Stored data >>
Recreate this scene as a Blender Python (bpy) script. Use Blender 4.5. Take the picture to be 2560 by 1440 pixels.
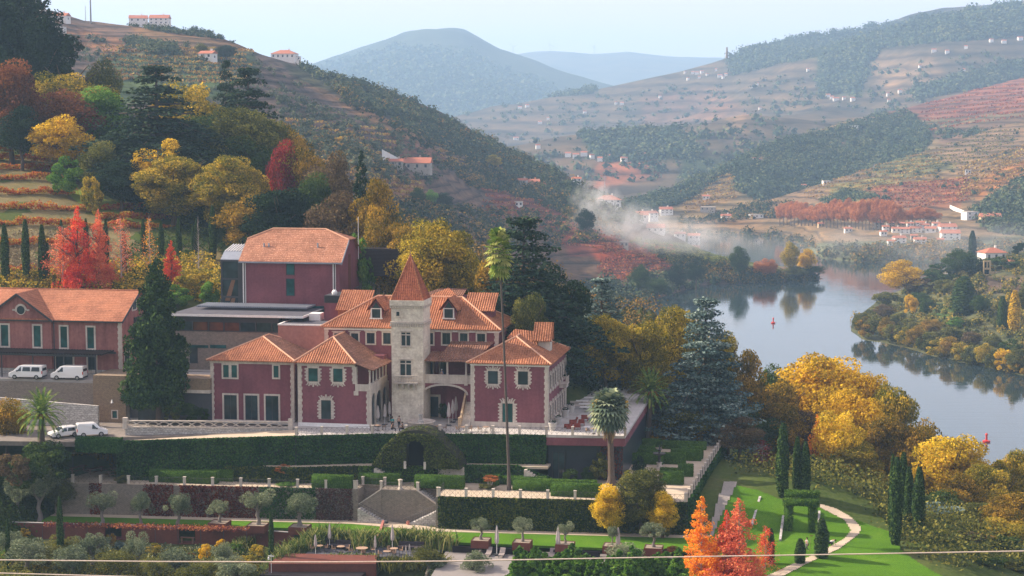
import bpy, math, random
import numpy as np
from mathutils import Vector, Matrix
for o in list(bpy.data.objects): bpy.data.objects.remove(o)
S = bpy.context.scene
COL = S.collection
FPX = 4500.0; CX = 1280.0; CY = 720.0; CAMZ = 80.0
PITCH = math.atan(420/4500)
cd = bpy.data.cameras.new('camera'); cam = bpy.data.objects.new('camera', cd); COL.objects.link(cam)
cam.location = (0, 0, CAMZ); cam.rotation_euler = (math.pi/2-PITCH, 0, 0)
cd.sensor_width = 36; cd.lens = 36*FPX/2560; cd.clip_start = 1; cd.clip_end = 40000
S.camera = cam
SUN_EL = math.radians(33); SUN_AZ = math.radians(-74)     # azimuth from +Y, clockwise positive
w = bpy.data.worlds.new('World'); S.world = w; w.use_nodes = True
nt = w.node_tree; bg = nt.nodes['Background']
sky = nt.nodes.new('ShaderNodeTexSky'); sky.sky_type = 'NISHITA'; sky.sun_disc = False
sky.sun_elevation = SUN_EL; sky.sun_rotation = SUN_AZ; sky.altitude = 100
sky.air_density = 1.0; sky.dust_density = 2.2; sky.ozone_density = 1.5
tcw = nt.nodes.new('ShaderNodeTexCoord'); mpw = nt.nodes.new('ShaderNodeMapping'); mpw.inputs['Scale'].default_value = (1, 1, 7)
nzw = nt.nodes.new('ShaderNodeTexNoise'); nzw.inputs['Scale'].default_value = 1.6; nzw.inputs['Detail'].default_value = 6; nzw.inputs['Roughness'].default_value = 0.55
crw = nt.nodes.new('ShaderNodeValToRGB'); crw.color_ramp.elements[0].position = 0.38; crw.color_ramp.elements[0].color = (0.3,0.3,0.3,1); crw.color_ramp.elements[1].position = 0.62; crw.color_ramp.elements[1].color = (0.95,0.95,0.95,1)
mxw = nt.nodes.new('ShaderNodeMix'); mxw.data_type = 'RGBA'; mxw.inputs[7].default_value = (4.1, 3.2, 3.05, 1)      # thin bright cloud
nt.links.new(tcw.outputs['Generated'], mpw.inputs[0]); nt.links.new(mpw.outputs[0], nzw.inputs['Vector']); nt.links.new(nzw.outputs[0], crw.inputs[0]); nt.links.new(crw.outputs[0], mxw.inputs[0]); nt.links.new(sky.outputs[0], mxw.inputs[6])
nt.links.new(mxw.outputs[2], bg.inputs[0]); bg.inputs[1].default_value = 0.15
sd = bpy.data.lights.new('sun', 'SUN'); sun = bpy.data.objects.new('sun', sd); COL.objects.link(sun)
sd.energy = 5.0; sd.angle = math.radians(0.53); sd.color = (1.0, 0.84, 0.66)
sv = Vector((math.sin(SUN_AZ)*math.cos(SUN_EL), math.cos(SUN_AZ)*math.cos(SUN_EL), math.sin(SUN_EL)))
sun.rotation_euler = sv.to_track_quat('Z', 'Y').to_euler(); sun.location = (0, 0, 300)
S.view_settings.view_transform = 'Standard'; S.view_settings.look = 'None'
S.view_settings.exposure = 1.08; S.view_settings.gamma = 1; S.view_settings.use_curve_mapping = False
R = random.Random(11); NR = np.random.default_rng(7)
cp, sp = math.cos(PITCH), math.sin(PITCH)
def ray(u, v):
    a = (u-CX)/FPX; b = (CY-v)/FPX
    dy = cp+b*sp
    return a/dy, (-sp+b*cp)/dy
def W(u, v, Y):
    a, b = ray(u, v); return Vector((a*Y, Y, CAMZ+b*Y))
def G(u, v, z):
    a, b = ray(u, v); Y = (z-CAMZ)/b; return Vector((a*Y, Y, z))
def proj(x, y, z):
    z = z-CAMZ; d = y*cp-z*sp; up = y*sp+z*cp
    return CX+FPX*x/d, CY-FPX*up/d
class Frame:
    def __init__(s, ox, oy, deg):
        s.o = (ox, oy); s.a = math.radians(deg); c, n = math.cos(s.a), math.sin(s.a)
        s.ex = (c, n); s.ey = (-n, c)
    def w(s, x, y, z=0):
        return Vector((s.o[0]+x*s.ex[0]+y*s.ey[0], s.o[1]+x*s.ex[1]+y*s.ey[1], z))
    def l(s, X, Y):
        dx, dy = X-s.o[0], Y-s.o[1]
        return dx*s.ex[0]+dy*s.ex[1], dx*s.ey[0]+dy*s.ey[1]
    def at(s, u, v, yl):            # pixel -> (x, z) on the upright plane y=yl
        a, b = ray(u, v)
        t = (yl+s.o[0]*s.ey[0]+s.o[1]*s.ey[1])/(a*s.ey[0]+s.ey[1])
        x, _ = s.l(a*t, t); return x, CAMZ+b*t
    def side(s, u, v, xl):          # pixel -> (y, z) on the upright plane x=xl
        a, b = ray(u, v)
        t = (xl+s.o[0]*s.ex[0]+s.o[1]*s.ex[1])/(a*s.ex[0]+s.ex[1])
        _, y = s.l(a*t, t); return y, CAMZ+b*t
    def g(s, u, v, z):
        p = G(u, v, z); return s.l(p.x, p.y)
ID = Frame(0, 0, 0)
ZT = 38.0                                    # manor terrace
p = G(1370, 1072, ZT)
M = Frame(p.x, p.y, -10)                     # the manor's own axes
def tag(o, label=None, cat=None, group=None, kind=None):
    if label: o['label'] = label
    if cat: o['category'] = cat
    if group: o['group'] = group
    if kind: o['kind'] = kind
    return o
BASE = {}
def root(name, fr, x, y, z, label, cat, group=None):
    o = bpy.data.objects.new(name, None); COL.objects.link(o); o.empty_display_size = 0.5
    o.location = fr.w(x, y, z); o.rotation_euler = (0, 0, fr.a)
    o['_b'] = 0; del o['_b']
    BASE[o] = (x, y, z)
    return tag(o, label, cat, group)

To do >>
From the material above, reproduce everything verbatim except the pictures.

Exercise output >>
Recreate this scene as a Blender Python (bpy) script. Use Blender 4.5. Take the picture to be 2560 by 1440 pixels.
import bpy, math, random
import numpy as np
from mathutils import Vector, Matrix
for o in list(bpy.data.objects): bpy.data.objects.remove(o)
S = bpy.context.scene
COL = S.collection
FPX = 4500.0; CX = 1280.0; CY = 720.0; CAMZ = 80.0
PITCH = math.atan(420/4500)
cd = bpy.data.cameras.new('camera'); cam = bpy.data.objects.new('camera', cd); COL.objects.link(cam)
cam.location = (0, 0, CAMZ); cam.rotation_euler = (math.pi/2-PITCH, 0, 0)
cd.sensor_width = 36; cd.lens = 36*FPX/2560; cd.clip_start = 1; cd.clip_end = 40000
S.camera = cam
SUN_EL = math.radians(33); SUN_AZ = math.radians(-74)     # azimuth from +Y, clockwise positive
w = bpy.data.worlds.new('World'); S.world = w; w.use_nodes = True
nt = w.node_tree; bg = nt.nodes['Background']
sky = nt.nodes.new('ShaderNodeTexSky'); sky.sky_type = 'NISHITA'; sky.sun_disc = False
sky.sun_elevation = SUN_EL; sky.sun_rotation = SUN_AZ; sky.altitude = 100
sky.air_density = 1.0; sky.dust_density = 2.2; sky.ozone_density = 1.5
tcw = nt.nodes.new('ShaderNodeTexCoord'); mpw = nt.nodes.new('ShaderNodeMapping'); mpw.inputs['Scale'].default_value = (1, 1, 7)
nzw = nt.nodes.new('ShaderNodeTexNoise'); nzw.inputs['Scale'].default_value = 1.6; nzw.inputs['Detail'].default_value = 6; nzw.inputs['Roughness'].default_value = 0.55
crw = nt.nodes.new('ShaderNodeValToRGB'); crw.color_ramp.elements[0].position = 0.38; crw.color_ramp.elements[0].color = (0.3,0.3,0.3,1); crw.color_ramp.elements[1].position = 0.62; crw.color_ramp.elements[1].color = (0.95,0.95,0.95,1)
mxw = nt.nodes.new('ShaderNodeMix'); mxw.data_type = 'RGBA'; mxw.inputs[7].default_value = (4.1, 3.2, 3.05, 1)      # thin bright cloud
nt.links.new(tcw.outputs['Generated'], mpw.inputs[0]); nt.links.new(mpw.outputs[0], nzw.inputs['Vector']); nt.links.new(nzw.outputs[0], crw.inputs[0]); nt.links.new(crw.outputs[0], mxw.inputs[0]); nt.links.new(sky.outputs[0], mxw.inputs[6])
nt.links.new(mxw.outputs[2], bg.inputs[0]); bg.inputs[1].default_value = 0.15
sd = bpy.data.lights.new('sun', 'SUN'); sun = bpy.data.objects.new('sun', sd); COL.objects.link(sun)
sd.energy = 5.0; sd.angle = math.radians(0.53); sd.color = (1.0, 0.84, 0.66)
sv = Vector((math.sin(SUN_AZ)*math.cos(SUN_EL), math.cos(SUN_AZ)*math.cos(SUN_EL), math.sin(SUN_EL)))
sun.rotation_euler = sv.to_track_quat('Z', 'Y').to_euler(); sun.location = (0, 0, 300)
S.view_settings.view_transform = 'Standard'; S.view_settings.look = 'None'
S.view_settings.exposure = 1.08; S.view_settings.gamma = 1; S.view_settings.use_curve_mapping = False
R = random.Random(11); NR = np.random.default_rng(7)
cp, sp = math.cos(PITCH), math.sin(PITCH)
def ray(u, v):
    a = (u-CX)/FPX; b = (CY-v)/FPX
    dy = cp+b*sp
    return a/dy, (-sp+b*cp)/dy
def W(u, v, Y):
    a, b = ray(u, v); return Vector((a*Y, Y, CAMZ+b*Y))
def G(u, v, z):
    a, b = ray(u, v); Y = (z-CAMZ)/b; return Vector((a*Y, Y, z))
def proj(x, y, z):
    z = z-CAMZ; d = y*cp-z*sp; up = y*sp+z*cp
    return CX+FPX*x/d, CY-FPX*up/d
class Frame:
    def __init__(s, ox, oy, deg):
        s.o = (ox, oy); s.a = math.radians(deg); c, n = math.cos(s.a), math.sin(s.a)
        s.ex = (c, n); s.ey = (-n, c)
    def w(s, x, y, z=0):
        return Vector((s.o[0]+x*s.ex[0]+y*s.ey[0], s.o[1]+x*s.ex[1]+y*s.ey[1], z))
    def l(s, X, Y):
        dx, dy = X-s.o[0], Y-s.o[1]
        return dx*s.ex[0]+dy*s.ex[1], dx*s.ey[0]+dy*s.ey[1]
    def at(s, u, v, yl):            # pixel -> (x, z) on the upright plane y=yl
        a, b = ray(u, v)
        t = (yl+s.o[0]*s.ey[0]+s.o[1]*s.ey[1])/(a*s.ey[0]+s.ey[1])
        x, _ = s.l(a*t, t); return x, CAMZ+b*t
    def side(s, u, v, xl):          # pixel -> (y, z) on the upright plane x=xl
        a, b = ray(u, v)
        t = (xl+s.o[0]*s.ex[0]+s.o[1]*s.ex[1])/(a*s.ex[0]+s.ex[1])
        _, y = s.l(a*t, t); return y, CAMZ+b*t
    def g(s, u, v, z):
        p = G(u, v, z); return s.l(p.x, p.y)
ID = Frame(0, 0, 0)
ZT = 38.0                                    # manor terrace
p = G(1370, 1072, ZT)
M = Frame(p.x, p.y, -10)                     # the manor's own axes
def tag(o, label=None, cat=None, group=None, kind=None):
    if label: o['label'] = label
    if cat: o['category'] = cat
    if group: o['group'] = group
    if kind: o['kind'] = kind
    return o
BASE = {}
def root(name, fr, x, y, z, label, cat, group=None):
    o = bpy.data.objects.new(name, None); COL.objects.link(o); o.empty_display_size = 0.5
    o.location = fr.w(x, y, z); o.rotation_euler = (0, 0, fr.a)
    o['_b'] = 0; del o['_b']
    BASE[o] = (x, y, z)
    return tag(o, label, cat, group)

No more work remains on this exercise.